Sichuan: Video and interviews from Dujiangyan

RFA Mandarin service Hong Kong-based reporter Lin Di reports from Dujiangyan, Sichuan province:

These forces are specialists in getting people out from under collapsed building, this officer says. They are usually stationed in Yunnan. They have been in Dujiangyan for three days.  “There are forces here from Sichuan, Yunnan, and many other provinces,” he says. The bright lights are running off generators; they brought them along with them. There is no power at all in the city; only vehicle headlights.

In Dujiangyan, the stench of dead bodies fills the air. Most people here are wearing masks. I clamber over the rubble of a collapsed building that must have been four or five-storeys high. A rescue worker tells me that there are still more than a dozen bodies buried underneath the debris.  “We checked,” he says. “They are all dead.”

One woman who lost a house which she had worked all her life to buy. “The house was only three-years-old and it collapsed. All the newer houses collapsed. The old ones are still standing…My sister is buried inside. She was visiting me from Chengdu, and she lost her life. She was only 31.”

“I am not a rich person,” she says. “The money I spent buying the house was my blood, sweat and tears.”

Around 9 p.m. in the evening, the crew recovers another body from under the rubble.  It is that of an old man.
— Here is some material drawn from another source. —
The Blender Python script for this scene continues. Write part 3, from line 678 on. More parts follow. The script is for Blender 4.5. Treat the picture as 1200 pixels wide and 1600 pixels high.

They place it by the side of the road. The family gathers around it, crying.

Many local residents have voluntarily joined in relief work. “We live about 30 kilometers from here. Our town was also badly hit,” one man said. “But we sustained less damage than Dujiangyan. We put together a convoy of trucks and delivered bottled mineral water, milk, and bread to Dujiangyan. The donated food is worth around 20,000 yuan.”

An out-of-town rescue worker says: “The distribution of food was carried out in an orderly fashion.  I was deeply moved. If a group of villagers already received water and food, they would tell us to find people with greater need.”

An officer/NCO giving a pep-talk to rescue workers, telling them to do their best to help the local government in the rescue mission.